The 11-year-old brand, which sells undergarments in fun patterns, originally focused on growing its membership programme, where customers subscribe and get new undergarments for a monthly fee. Now that the company has more than 200,000 members, it’s looking for sales growth outside of that cohort.
“This was the time where we were thinking of building brand awareness beyond our membership base,” said Jeffrey Camera, Meundies’ vice president of merchandising and design. “Nowhere else can you get that exposure.”
“It’s worth the reduced margin,” he added.
Mizzen+Main has seen a positive impact on its bottom line since it started selling on Amazon in 2018. The company says it’s been able to drive down the cost to get new customers to buy its goods.
The brand pays for sponsored listings on Amazon, where its items will appear higher in a users’ search for men’s button-up shirts and trousers. That has been a good way to drive down the overall costs of sales as the cost of buying ads on social media platforms remains high. With an Amazon search ad, a brand is at least more certain the person seeing it was actually looking to buy the featured item.
Mizzen+Main’s annual sales growth on Amazon has remained steady at around 20 percent each year. Still, the platform makes up a tiny percent of the brand’s overall annual sales. But the low costs to get sales on the site make it a more profitable selling channel, Kent said.
“It supports our path to profitability,” he added.
Finding the Right Assortment
Despite often touting lower prices than traditional brands, many DTC companies have feared that selling on Amazon, which is known for offering the lowest prices on a huge variety of items, would cheapen their image. But the ones who have embraced Amazon have opted to offer their less premium items on the e-commerce marketplace.
This strategy introduces new customers to a brand, who are then hooked in by the quality and will go to that company’s standalone online storefront to buy additional wares at a higher price, Wong of Oppenheimer & Co. said.
For example, women’s lifestyle brand Mersea only sells its candles and hand soaps on its Amazon shop. These goods retail for less than $40 on average. The hope is that if some curious customers venture to the brand’s own site, they will find a larger variety of goods, including sweaters and dresses for more than $100 on average.
Meundies has taken a similar approach. The brand sells a line of briefs in stretch cotton that start at $18 for men and $14 for women exclusively on Amazon. The collection is “geared toward a more price conscious consumer,” Camera said.
The brand also offers a small selection of briefs in its premium modal fabric, an organically sourced cotton alternative that starts at $26 for men and $20 for women, which can be found in full on its site.

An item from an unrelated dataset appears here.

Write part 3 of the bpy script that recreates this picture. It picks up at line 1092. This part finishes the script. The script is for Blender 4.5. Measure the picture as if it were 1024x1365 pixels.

Mizzen+Main also mainly sells its core products, including its dress shirts in white and chino pants in navy, on its Amazon shop.
The Staying Power of DTC
Brands may be at peace with selling on Amazon, but that doesn’t mean they want to become an “Amazon brand.”
Amazon, like many third party retailers, doesn’t give brands’ data on which customers are buying their goods. This limits a brand’s ability to target specific shoppers on Amazon and turn them into repeat customers on the brand’s own site.
Meundies takes customer reviews of its goods on Amazon into consideration when developing products for its own site, with the hope that offering what Amazon’s customers are asking for will drive them back to Meundies’ original storefront and eventually into its membership programme.
“The ability to build lasting relationships with customers, DTC will always be the best place to do that,” said Henry Davis, a co-founder and chairperson of Chord, which provides e-commerce software for digital brands. “DTC is going to be a very important sibling to Amazon or any other channel.”